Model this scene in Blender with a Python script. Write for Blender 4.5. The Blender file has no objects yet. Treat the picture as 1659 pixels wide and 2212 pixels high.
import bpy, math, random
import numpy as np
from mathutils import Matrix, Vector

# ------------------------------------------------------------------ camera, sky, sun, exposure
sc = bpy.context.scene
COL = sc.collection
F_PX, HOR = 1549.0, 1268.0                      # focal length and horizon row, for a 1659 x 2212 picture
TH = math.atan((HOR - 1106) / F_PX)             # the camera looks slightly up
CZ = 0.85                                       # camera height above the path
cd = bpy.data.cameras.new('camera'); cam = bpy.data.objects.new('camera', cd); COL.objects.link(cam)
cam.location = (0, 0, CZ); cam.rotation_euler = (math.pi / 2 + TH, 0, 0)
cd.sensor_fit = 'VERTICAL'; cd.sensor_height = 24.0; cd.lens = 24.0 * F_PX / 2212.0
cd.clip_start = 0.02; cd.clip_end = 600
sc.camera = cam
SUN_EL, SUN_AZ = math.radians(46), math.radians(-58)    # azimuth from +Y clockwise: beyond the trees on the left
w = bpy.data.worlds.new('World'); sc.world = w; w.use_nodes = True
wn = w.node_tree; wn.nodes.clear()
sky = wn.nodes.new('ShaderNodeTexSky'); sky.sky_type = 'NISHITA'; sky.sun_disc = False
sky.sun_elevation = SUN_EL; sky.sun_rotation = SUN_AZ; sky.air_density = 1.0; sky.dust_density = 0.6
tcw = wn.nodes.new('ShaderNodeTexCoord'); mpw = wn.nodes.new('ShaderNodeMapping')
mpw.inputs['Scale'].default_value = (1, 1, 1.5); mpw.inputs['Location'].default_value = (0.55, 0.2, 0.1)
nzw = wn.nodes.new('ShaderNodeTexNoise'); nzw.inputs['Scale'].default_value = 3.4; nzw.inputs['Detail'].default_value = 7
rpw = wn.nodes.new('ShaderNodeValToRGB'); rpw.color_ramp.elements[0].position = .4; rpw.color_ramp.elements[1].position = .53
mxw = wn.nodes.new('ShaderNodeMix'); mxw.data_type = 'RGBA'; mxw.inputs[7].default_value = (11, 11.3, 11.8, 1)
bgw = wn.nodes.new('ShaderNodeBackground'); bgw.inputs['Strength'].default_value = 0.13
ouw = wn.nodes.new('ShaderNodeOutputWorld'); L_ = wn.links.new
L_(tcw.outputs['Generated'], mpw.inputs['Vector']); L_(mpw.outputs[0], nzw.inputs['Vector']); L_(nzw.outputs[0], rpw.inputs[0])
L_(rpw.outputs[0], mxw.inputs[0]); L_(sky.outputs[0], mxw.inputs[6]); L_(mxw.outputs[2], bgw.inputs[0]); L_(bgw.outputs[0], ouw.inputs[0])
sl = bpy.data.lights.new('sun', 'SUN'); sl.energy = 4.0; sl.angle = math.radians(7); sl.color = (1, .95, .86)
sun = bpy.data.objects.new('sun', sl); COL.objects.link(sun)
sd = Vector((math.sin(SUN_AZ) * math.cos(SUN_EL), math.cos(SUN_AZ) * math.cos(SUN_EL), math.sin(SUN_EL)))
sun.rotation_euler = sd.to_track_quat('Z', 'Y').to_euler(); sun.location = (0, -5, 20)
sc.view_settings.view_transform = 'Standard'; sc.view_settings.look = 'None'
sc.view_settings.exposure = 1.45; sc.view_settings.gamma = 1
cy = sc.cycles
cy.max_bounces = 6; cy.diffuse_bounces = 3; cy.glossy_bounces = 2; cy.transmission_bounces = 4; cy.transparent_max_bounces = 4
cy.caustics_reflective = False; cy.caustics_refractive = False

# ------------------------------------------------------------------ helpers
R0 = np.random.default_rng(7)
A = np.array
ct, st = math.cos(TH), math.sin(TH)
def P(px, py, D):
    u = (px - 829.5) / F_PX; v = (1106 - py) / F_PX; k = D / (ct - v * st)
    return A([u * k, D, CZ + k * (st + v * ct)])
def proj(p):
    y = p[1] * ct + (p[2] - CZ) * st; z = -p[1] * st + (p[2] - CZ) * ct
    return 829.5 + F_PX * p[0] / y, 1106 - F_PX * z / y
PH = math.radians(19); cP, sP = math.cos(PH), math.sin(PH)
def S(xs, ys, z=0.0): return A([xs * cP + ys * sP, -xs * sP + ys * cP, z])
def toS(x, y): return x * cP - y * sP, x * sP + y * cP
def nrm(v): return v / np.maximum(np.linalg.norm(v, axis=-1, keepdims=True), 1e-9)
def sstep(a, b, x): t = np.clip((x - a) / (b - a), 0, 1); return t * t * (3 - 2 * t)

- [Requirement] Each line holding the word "picture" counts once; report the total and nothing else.

- [The result] 2